Neben einer stärkeren Würdigung gelungener Bürgerbeteiligung sollten wir im Sinne einer aktiven Demokratieteilhabe auch unsere aktuelle „Streitkultur“ kritisch reflektieren.
Eine Kategorisierung in „weiß“ und „schwarz“, eine starke Polarisierung, wie sie aktuell beobachtet werden kann, ist angesichts vieler Grauschattierungen möglicherweise gar nicht zielführend. Innerhalb der Demokratie sollte es kein „alternativlos“ geben, sondern Gestaltungsoptionen. Eine „offene“ Streitkultur bedarf klare Regeln und Grenzen, aber auch die Fähigkeit, andere Perspektiven und Sichtweisen einzunehmen. Die aktuelle Attitüde, dass eine einzige Aussage, die als politisch unkorrekt klassifiziert wird, heute dazu führen kann, dass sich die Person in ihrer beruflichen und privaten Existenz gefährdet sieht, hemmt eine offene Streitkultur und schürt die Angst, sich offen mit kritischen Fragen auseinanderzusetzen. Wir dürfen verbale Wortduelle nicht zu existenzentscheidenden Duellen klassifizieren.
Innerhalb der Künste und Wissenschaften gibt es kein „richtig“ oder „falsch“. Innerhalb der Wissenschaften nur unkorrekte Logik- und Begründungszusammenhänge: Wurde damals beispielsweise gelehrt, dass die Erde eine Scheibe ist, sind wir heute überzeugt, dass diese eine Kugel ist. Es würde spannend sein, einen Blick in die Zukunft zu werfen, um zu sehen, welche unserer heutigen Lehren in der Wissenschaft sich verändern werden!

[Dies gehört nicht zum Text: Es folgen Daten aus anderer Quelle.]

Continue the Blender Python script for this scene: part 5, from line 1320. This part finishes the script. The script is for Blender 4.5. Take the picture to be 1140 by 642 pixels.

Auch innerhalb der kulturellen Bildung, die auf die Künste referiert, gibt es kein „richtig“ oder „falsch“, sondern vielfältige Gestaltungswege. Dies ist eine gute Grundlage den Einzelnen zu stärken, eigene Haltungen zu Zukunftsfragen zu entwickeln. Eine eigene Haltung ist eine Grundvoraussetzung, um in demokratische Aushandlungsprozesse zu treten und eigene Teilhabe zu ermöglichen im Spannungsfeld zwischen eigenen und gesamtgesellschaftlichen Interessen. Das Motto der Initiative „Zusammenhalt in Vielfalt“ trifft somit das Kernverständnis der demokratischen Teilhabe.
Diese Offenheit gegenüber vielfältigen Perspektiven sollten wir fördern und ausbauen. Lediglich eine ethische Leitlinie sollten wir innerhalb einer offenen Streitkultur, die einen Gegenpol zu Polarisierungstendenzen aufbaut, indem sie nicht rückwärtsgewandt ist, sondern Antworten auf berechtigte Zukunftsfragen im Diskurs sucht, nie aus dem Augen lassen: die Menschenrechtskonvention – oder mit dem Grundgesetz gesprochen: die „Würde“ des Menschen.
In diesem Sinne freue ich mich heute auf anregende Diskussionen und „Aushandlungsprozesse“ im Sinne einer zukunftsorientieren Perspektive – frei nach dem Zitat von Albert Einstein: Mehr als die Vergangenheit interessiert mich die Zukunft, denn in ihr gedenke ich zu leben.
Und ich bin sicher, dass wir in Form dieses starken Bündnisses einen relevanten Beitrag zum zukünftigen gesellschaftlichen Zusammenhalt leisten können.